Today I got the latest edition of Redmond Magazine and as I like to do these days I scoured it for mention of Windows Phone 7, and scored! Yes, Mary Jo Foley had something to say in her column on the last page of the mag. “Interesting title,” I thought.
Windows Phone 7: A Good Bet?
A good bet — with a question mark? Oh, come on. I read it through and found myself a little taken aback. Ms Foley seemed to be looking at things from a decidedly odd place. She wrote of the risks Microsoft was taking, in bringing WP7 forth at this time in their history, and admitted that they “had little choice” because “Windows Mobile has steadily lost significant market share to the point where it’s no longer a major player in the overall market for smartphones.” Microsoft’s market share has drastically contracted, and they’re taking risks in doing something radical about it? It seems to me that the greatest risk would have been to do precisely what they have been doing for years with Windows Mobile 5 and 6.
I don’t know when she wrote her column, but her talk of Microsoft “trickling information about Windows Phone 7” covers what, exactly. Microsoft has been doing exactly what poor Palm did not do with WebOS last year, and that is provide massive amounts of information on WP7 development, releasing all of it just as soon as they announced the platform. Palm was very parsimonious on who got to look at and use their development tools, and as a result there were only 30 or so applications ready when the Palm Pre launched. That has got to be one of the top reasons why Palm tanked. Microsoft isn’t making that mistake.
I didn’t want to make this entry “All about Mary” Jo, but I just could not leave her alone on this.
Among other things, she states that making the platform more consumer than business-oriented is a risk. Hmmm. Last I checked, there were a lot more consumers than business people. And even business people like consumer-oriented apps — it’s not as if there are no business people traipsing around with iPhones. She raises the old complaint about lack of cut-and-paste, something which doesn’t seems to have impeded the adoption of the iPhone (and it’s a phone, fer cryin’ out loud, one might as well complain about the lack of a DVD player). And is it really a risk to require all app downloads to go through a central marketplace? Apple seems to have proven that risk groundless, too.
The risk that really makes me wonder is the fifth one on her list.
“Selecting Silverlight and XNA as the development environments for Windows Phone 7, meaning programmers will have to create applications using managed code and using only the C# programming language.”
Speaking as a developer, I have to say that on this she really completely misses the boat. She must have paid some attention in years past to the old debate over VB vs C#, but imagining that managed code and “only” C# as a handicap evidences a complete lack of insight into present development. I suppose there are some dyed in the wool VB programmers who are dismayed at WP7 for its C# exclusivity, but I’d be surprised if that exclusivity lasted very long. And most VB developers whom I am aware of can work in C# and vice-versa (even if they’re not quite as happy in it). And what kind of risk can it been to incorporate the already-proven Metro UI, and Silverlight and XNA, into WP7?

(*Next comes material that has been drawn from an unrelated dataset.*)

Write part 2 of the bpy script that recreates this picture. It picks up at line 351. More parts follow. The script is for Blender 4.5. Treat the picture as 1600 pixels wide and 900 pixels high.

I don’t see that there’s much of a gamble here at all, myself.
Another pundit, Lawrence Latiff of The Inquirer, wrote a bit about Skype dropping support from WP7, and in a curiously similar echo of Ms. Foley, wrote about how developers were avoiding Windows Phone 7:
When Skype makes its mind up, we’ll be the first to let you know. But in the meantime, all this isn’t making Microsoft’s upcoming Windows Phone 7 OS look any more enticing, especially when compared to its rivals.
Developers are flocking to both Apple’s Iphone OS and Google’s Android operating system, whereas it seems that others won’t touch the Vole’s Windows Phone 7 with a bargepole.
Well. Maybe I don’t understand, but it seems to me that he’s saying that developers are staying away from WP7. I don’t know where he gets this idea. Both the iPhone and Android app markets contains thousands and thousands of apps, and are already so full of duplicated functionality that virtually no-one can present with an app that doesn’t already have several competitors already. Windows Phone 7, on the other hand, is new. The Windows Phone/Mobile app store has no WP7 apps, because there’s no devices to port them to, and as a result there is a wide open field of opportunity here. On top of that, there is a large contingent of .NET developers who are going to find it far easier to jump to WP7 than they would find it to jump to iPhone or even Android. The development tools Microsoft has provided are in fact far better and easier to use than anything Apple or Google has provided. The most recent Thirsty Developer podcast discussed a recent WP7 training session in which two iPhone developers, amazed at how easy the Microsoft tools were to use, managed to recreate their iPhone app, which had taken them a solid month to build, in a mere 5 hours for Windows Phone 7. The podcast hosts themselves were practically bubbling over with enthusiasm for the new platform, which echoes the reaction of a lot of developers I am familiar with.
Far from running away from it, I am afraid (for the sake of my ambitions with respect to building a popular WP7 app) that there will be altogether too many developers running towards it.